An Inpirational Story Tempered by the Comedy of Sandra Bullock
Just in time for Thanksgiving comes "The Blind Side," an unabashedly inspirational story about a homeless black boy and the wealthy white family who took him in.
Michael Oher (Quinton Aaron) was 16 when feisty Leigh Anne Touhy (Sandra Bullock) spotted him wandering, ill-clothed in the street of Memphis, Tennessee.
Leigh Anne is a woman who takes her Christian charity seriously. Without a second thought she asks "Big Mike" if he'd like to come home with her family.
Big Mike is a student at Wingate Christian School as a charity case. Little S.J. (Jae Head), Leigh Anne's 10-year-old son, becomes Mike's best buddy and defender.
With an irrefuteable fan's logic, Leigh Anne's mild-mannered husband Sean (Tim McGraw) figures the huge, 300-pound Mike would be a natural for football.

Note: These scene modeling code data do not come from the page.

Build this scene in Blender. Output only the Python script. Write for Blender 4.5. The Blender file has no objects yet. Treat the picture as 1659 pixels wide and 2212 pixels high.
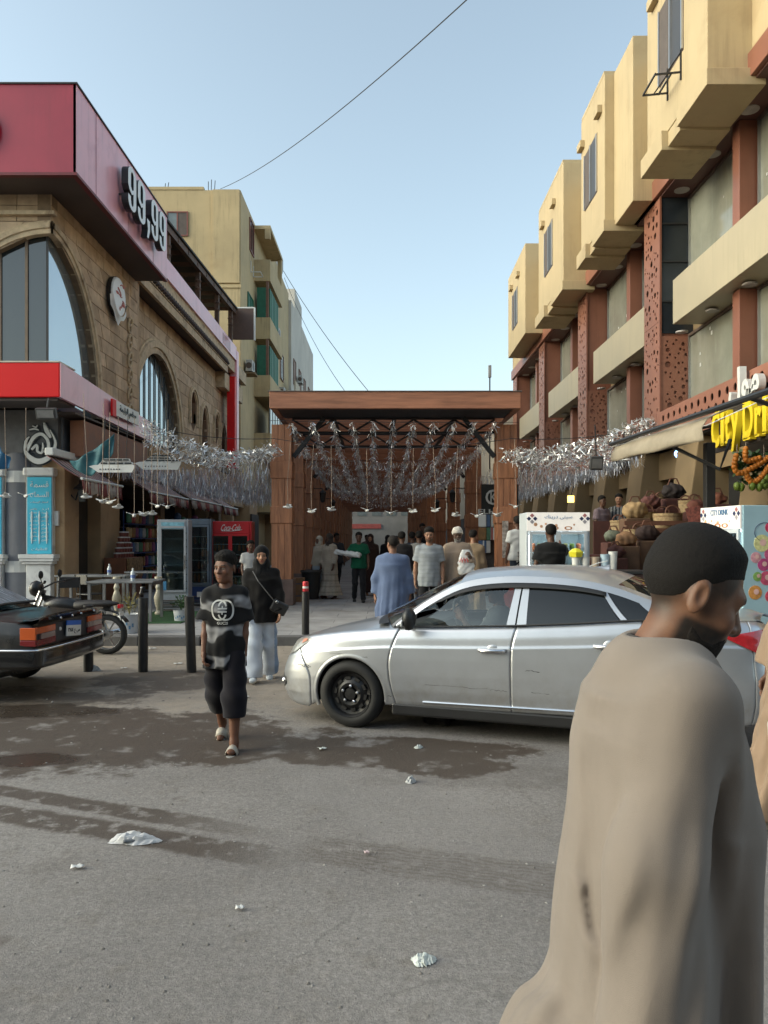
import bpy,bmesh,math,random
import numpy as np
from mathutils import Vector,Matrix
from mathutils.geometry import delaunay_2d_cdt
R = math.radians
pi = math.pi
scn = bpy.context.scene
COL = scn.collection
rnd = random.Random(7)
# ---------------------------------------------------------------- camera, sky, sun, exposure
CAM_H = 1.72
cam_d = bpy.data.cameras.new('camera')
cam = bpy.data.objects.new('camera',cam_d)
COL.objects.link(cam)
cam.location = (0,0,CAM_H)
cam.rotation_euler = (R(90),0,0)
cam_d.sensor_fit = 'VERTICAL'
cam_d.sensor_height = 24
cam_d.lens = 18.01
cam_d.shift_x = -0.0025
cam_d.shift_y = 0.0267
cam_d.clip_start = 0.05
cam_d.clip_end = 2000
scn.camera = cam
SUN_AZ,SUN_EL = R(-102),R(22)          # low sun behind the houses on the left, hazy
w = bpy.data.worlds.new('World')
scn.world = w
w.use_nodes = True
wn = w.node_tree
bg = wn.nodes['Background']
sky = wn.nodes.new('ShaderNodeTexSky')
sky.sky_type = 'NISHITA'
sky.sun_disc = False
sky.sun_elevation = SUN_EL
sky.sun_rotation = SUN_AZ
sky.altitude = 50
sky.air_density = 1.0
sky.dust_density = 3.0
sky.ozone_density = 1.2
hs_ = wn.nodes.new('ShaderNodeHueSaturation')
hs_.inputs['Saturation'].default_value = 0.66
wn.links.new(sky.outputs[0],hs_.inputs['Color'])
tn_ = wn.nodes.new('ShaderNodeMix');tn_.data_type = 'RGBA';tn_.blend_type = 'MULTIPLY'
tn_.inputs[0].default_value = 1.0;tn_.inputs[7].default_value = (0.92,1.0,0.94,1)
wn.links.new(hs_.outputs[0],tn_.inputs[6])
wn.links.new(tn_.outputs[2],bg.inputs[0])
bg.inputs[1].default_value = 0.15
sun_d = bpy.data.lights.new('sun','SUN')
sun_d.energy = 0.30
sun_d.angle = R(35)
sun_d.color = (1.0,0.90,0.78)
sun = bpy.data.objects.new('sun',sun_d)
COL.objects.link(sun)
d = Vector((math.sin(SUN_AZ) * math.cos(R(48)),math.cos(SUN_AZ) * math.cos(R(48)),math.sin(R(48))))
sun.rotation_euler = d.to_track_quat('Z','Y').to_euler()
sun.location = (-30,-20,40)
scn.view_settings.view_transform = 'Standard'
scn.view_settings.look = 'None'
scn.view_settings.exposure = 1.22
scn.view_settings.gamma = 1
scn.view_settings.use_curve_mapping = False
scn.render.engine = 'CYCLES'
scn.cycles.max_bounces = 7
scn.cycles.diffuse_bounces = 3
scn.cycles.glossy_bounces = 3
scn.cycles.transmission_bounces = 5
scn.cycles.transparent_max_bounces = 12
scn.cycles.caustics_reflective = False
scn.cycles.caustics_refractive = False
scn.cycles.use_denoising = True
scn.cycles.sample_clamp_indirect = 6
# ---------------------------------------------------------------- helpers
FPX = 1660.0
def at(u,v,Y):
 """world point at depth Y that lies under pixel (u,v) of the 1659x2212 photograph"""
 return Vector(((u - 835) / FPX * Y,Y,CAM_H - (v - 1165) / FPX * Y))
def ux(u,Y):
 return (u - 835) / FPX * Y
def vz(v,Y):
 return CAM_H - (v - 1165) / FPX * Y
def lin(c):
 """sRGB 0-255 triple -> linear"""
 return tuple((x / 255 / 12.92) if x / 255 <= 0.04045 else ((x / 255 + 0.055) / 1.055) ** 2.4 for x in c)
MATS = {}
class NT:
 """small node-tree writer"""
 def __init__(s,mat):
  s.t = mat.node_tree
 def n(s,typ,**kw):
  nd = s.t.nodes.new(typ)
  for k,v in kw.items():
   setattr(nd,k,v)
  return nd
 def l(s,a,b):
  s.t.links.new(a,b)
 def math(s,op,a,b=None,c=None,clamp=False):
  nd = s.n('ShaderNodeMath',operation=op,use_clamp=clamp)
  for i,x in enumerate((a,b,c)):
   if x is None:
    continue
   if isinstance(x,(int,float)):
    nd.inputs[i].default_value = x
   else:
    s.l(x,nd.inputs[i])
  return nd.outputs[0]
 def noise(s,vec,scale,detail=4,rough=0.55,dist=0.0):
  nd = s.n('ShaderNodeTexNoise')
  nd.inputs['Scale'].default_value = scale
  nd.inputs['Detail'].default_value = detail
  nd.inputs['Roughness'].default_value = rough
  nd.inputs['Distortion'].default_value = dist
  if vec is not None:
   s.l(vec,nd.inputs['Vector'])
  return nd.outputs['Fac']
 def ramp(s,fac,stops):
  nd = s.n('ShaderNodeValToRGB')
  e = nd.color_ramp.elements
  while len(e) < len(stops):
   e.new(0.5)
  for i,(p,c) in enumerate(stops):
   e[i].position = p
   e[i].color = (*c,1) if not isinstance(c,(int,float)) else (c,c,c,1)
  s.l(fac,nd.inputs[0])
  return nd.outputs[0]
 def mix(s,fac,a,b,blend='MIX'):
  nd = s.n('ShaderNodeMix',data_type='RGBA',blend_type=blend)
  for idx,x in ((0,fac),(6,a),(7,b)):
   if isinstance(x,(int,float)):
    nd.inputs[idx].default_value = x
   elif isinstance(x,tuple):
    nd.inputs[idx].default_value = (*x,1) if len(x) == 3 else x
   else:
    s.l(x,nd.inputs[idx])
  return nd.outputs[2]
 def smooth(s,x,a,b):
  nd = s.n('ShaderNodeMapRange',interpolation_type='SMOOTHSTEP')
  s.l(x,nd.inputs[0])
  nd.inputs[1].default_value = a
  nd.inputs[2].default_value = b
  return nd.outputs[0]
def newmat(name):
 m = bpy.data.materials.new(name)
 m.use_nodes = True
 t = NT(m)
 b = m.node_tree.nodes['Principled BSDF']
 return m,t,b
def M(name,col=None,rough=0.6,metal=0.0,var=0.18,scale=5.0,bump=0.0,bscale=60.0,dirt=None,dscale=1.5,
   emit=None,estr=0.0,coat=0.0,alpha=None,spec=0.5,stretch=None,world=True,trans=0.0,streak=0.0):
 if name in MATS:
  return MATS[name]
 m,t,b = newmat(name)
 tc = t.n('ShaderNodeNewGeometry' if world else 'ShaderNodeTexCoord')
 vec = tc.outputs['Position' if world else 'Object']
 if stretch:
  mp = t.n('ShaderNodeMapping')
  mp.inputs['Scale'].default_value = stretch
  t.l(vec,mp.inputs[0])
  vec = mp.outputs[0]
 b.inputs['Roughness'].default_value = rough
 b.inputs['Metallic'].default_value = metal
 b.inputs['Specular IOR Level'].default_value = spec
 b.inputs['Coat Weight'].default_value = coat
 b.inputs['Transmission Weight'].default_value = trans
 if coat:
  b.inputs['Coat Roughness'].default_value = 0.04
 c = tuple(col)
 if var > 0:
  n = t.noise(vec,scale,5,0.6)
  lo = tuple(max(0,x * (1 - var)) for x in c)
  hi = tuple(min(1,x * (1 + var)) for x in c)
  out = t.ramp(n,[(0.3,lo),(0.7,hi)])
  if dirt is not None:
   n2 = t.noise(vec,dscale,6,0.65,0.6)
   out = t.mix(t.smooth(n2,0.52,0.72),out,dirt)
  if streak:          # rain streaks and soot
   mp2 = t.n('ShaderNodeMapping');mp2.inputs['Scale'].default_value = (2.6,2.6,0.16)
   t.l(tc.outputs['Position' if world else 'Object'],mp2.inputs[0])
   n4 = t.noise(mp2.outputs[0],1.6,6,0.7)
   n6 = t.noise(tc.outputs['Position' if world else 'Object'],0.8,5,0.6)
   f_ = t.math('MULTIPLY',t.math('MULTIPLY',t.smooth(n4,0.48,0.70),t.smooth(n6,0.35,0.62)),streak)
   out = t.mix(f_,out,tuple(x * 0.45 for x in c))
  t.l(out,b.inputs['Base Color'])
  if rough > 0.15:
   t.l(t.math('ADD',t.math('MULTIPLY',n,0.2),rough - 0.1),b.inputs['Roughness'])
 else:
  b.inputs['Base Color'].default_value = (*c,1)
 if bump > 0:
  bn = t.noise(vec,bscale,5,0.6)
  bp = t.n('ShaderNodeBump')
  bp.inputs['Strength'].default_value = bump
  bp.inputs['Distance'].default_value = 0.01
  t.l(bn,bp.inputs['Height'])
  t.l(bp.outputs[0],b.inputs['Normal'])
 if emit:
  b.inputs['Emission Color'].default_value = (*emit,1)
  b.inputs['Emission Strength'].default_value = estr
 if alpha is not None:
  b.inputs['Alpha'].default_value = alpha
 MATS[name] = m
 return m
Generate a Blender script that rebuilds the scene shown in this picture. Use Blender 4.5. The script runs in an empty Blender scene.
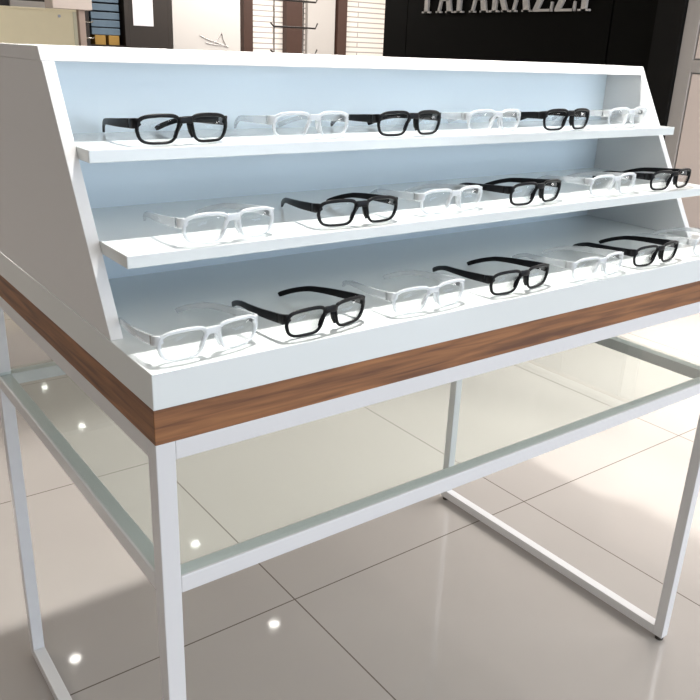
import bpy, bmesh, math, random
from mathutils import Vector, Matrix
random.seed(4)
PI = math.pi
C = bpy.context.scene.collection
sc = bpy.context.scene

# ------------------------------------------------------------------ camera
cam_d = bpy.data.cameras.new('camera')
cam = bpy.data.objects.new('camera', cam_d)
C.objects.link(cam)
Rv = Vector((0.80401887, -0.5933685, 0.03830766))
Uv = Vector((0.18181814, 0.30668209, 0.93428489))
Fv = Vector((0.5661235, 0.74421766, -0.35446334))
m = Matrix(((Rv.x, Uv.x, -Fv.x, -0.290), (Rv.y, Uv.y, -Fv.y, -0.7133),
            (Rv.z, Uv.z, -Fv.z, 1.2245), (0, 0, 0, 1)))
cam.matrix_world = m
cam_d.sensor_width = 36.0
cam_d.lens = 792.79 / 700 * 36.0
cam_d.clip_start = 0.02
cam_d.clip_end = 100
sc.camera = cam

# ------------------------------------------------------------------ light
w = bpy.data.worlds.new('World')
sc.world = w
w.use_nodes = True
w.node_tree.nodes['Background'].inputs[0].default_value = (0.80, 0.88, 1.0, 1)
w.node_tree.nodes['Background'].inputs[1].default_value = 0.6

def area(name, loc, rot, sx, sy, power, col):
    d = bpy.data.lights.new(name, 'AREA')
    d.shape = 'RECTANGLE'; d.size = sx; d.size_y = sy
    d.energy = power; d.color = col
    o = bpy.data.objects.new(name, d)
    o.location = loc; o.rotation_euler = rot
    C.objects.link(o)
    return o

CEIL = 2.7
area('front_cool_fill', (3.0, -4.85, 1.35), (PI/2, 0, 0), 5.0, 2.2, 122, (0.69, 0.82, 1.0))  # added area light out of view, standing in for assumed cool frontal daylight
area('ambient_fill', (0.5, -2.6, CEIL - 0.03), (0, 0, 0), 5.0, 2.0, 54, (1.0, 0.98, 0.93))  # unseen fill added behind the camera for general ambient light
area('rear_fill', (5.4, 7.4, CEIL - 0.03), (0, 0, 0), 4.0, 1.6, 165, (1.0, 0.95, 0.9))  # fill added out of view to brighten the far end of the shop
rl = area('right_floor_fill', (2.95, 0.75, CEIL - 0.03), (0, 0, 0), 1.0, 1.2, 46, (1.0, 0.96, 0.92))  # unseen fill added to lift the floor on the right
rl.data.spread = math.radians(85)
area('cabinet_fill', (3.9, -0.6, CEIL - 0.03), (0, 0, 0), 1.2, 2.0, 80, (1.0, 0.97, 0.94))  # added lamp, brightens the tall cabinet from out of view
area('counter_fill', (-0.5, 5.8, CEIL - 0.03), (0, 0, 0), 1.0, 1.0, 35, (1.0, 0.96, 0.9))  # out-of-view lamp added to brighten the olive counter
area('left_fill', (-1.9, 3.2, CEIL - 0.03), (0, 0, 0), 1.4, 3.0, 32, (1.0, 0.94, 0.88))  # added fill out of view on the left, raises the ambient level
KEY = (0.62, 0.51)
KEY_POWER = 238

sc.view_settings.view_transform = 'Standard'
sc.view_settings.look = 'None'
sc.view_settings.exposure = 0.06
sc.view_settings.gamma = 1.0
sc.view_settings.use_curve_mapping = False

# ------------------------------------------------------------------ helpers
def srgb(r, g, b):
    f = lambda c: (c/255/12.92) if c/255 <= 0.04045 else ((c/255+0.055)/1.055)**2.4
    return (f(r), f(g), f(b), 1)

def mat(name, col, rough=0.5, metal=0.0, spec=0.5, bump=0.0, bscale=60, var=0.0, ior=None):
    mt = bpy.data.materials.new(name); mt.use_nodes = True
    nt = mt.node_tree; b = nt.nodes['Principled BSDF']
    b.inputs['Base Color'].default_value = col
    b.inputs['Roughness'].default_value = rough
    b.inputs['Metallic'].default_value = metal
    b.inputs['Specular IOR Level'].default_value = spec
    if ior: b.inputs['IOR'].default_value = ior
    if bump or var:
        tc = nt.nodes.new('ShaderNodeTexCoord')
        n = nt.nodes.new('ShaderNodeTexNoise'); n.inputs['Scale'].default_value = bscale
        n.inputs['Detail'].default_value = 4
        nt.links.new(tc.outputs['Object'], n.inputs['Vector'])
        if bump:
            bp = nt.nodes.new('ShaderNodeBump'); bp.inputs['Strength'].default_value = bump
            bp.inputs['Distance'].default_value = 0.002
            nt.links.new(n.outputs['Fac'], bp.inputs['Height'])
            nt.links.new(bp.outputs['Normal'], b.inputs['Normal'])
        if var:
            mx = nt.nodes.new('ShaderNodeMix'); mx.data_type = 'RGBA'
            mx.inputs[6].default_value = col
            mx.inputs[7].default_value = (col[0]*(1-var), col[1]*(1-var), col[2]*(1-var), 1)
            nt.links.new(n.outputs['Fac'], mx.inputs[0])
            nt.links.new(mx.outputs[2], b.inputs['Base Color'])
    return mt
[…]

There are two immediate problems: Mike's IQ has been measured at only 80 and he has been doing poorly in school.
That can be remedied with a little help from a tutor, Miss Sue (Katy Bates).
A larger obstacle is the fact Mike is not combative by nature. He would rather be called Michael than Big Mike, and his favorite book is "Ferdinand the Bull."
Leigh Anne is the kind of woman who has never met a challenge she can't overcome, be it Michael's passive nature, his violent, threatening former friends, her veiled racist friends or his drug-ravaged mother (Adriane Lenox).
Though it is ostensibly about Michael Oher's miraculous rise from homeless, aimless boy to sought-after college football star, this really is Sandra Bullock's movie.
If Sandra Bullock weren't doggone appealing, her Leigh Anne would be insufferable.
But Bullock makes her brash, pious, goody-two shoes character so funny and subtly sexy that she never seems like a prig.
I'm not a football fan, but I'm guessing fans of the game will get a kick out of seeing the parade of real-life college coaches playing themselves, as well as the real Michael Oher, who is a rookie right tackle on the 2009 Baltimore Ravens team. As improbable as it seems, this is a true story, and it comes at a time when we all could use some good news.
Along with "Precious," this looks like a sure thing for Oscar nods. Good review, Skip. Thanks.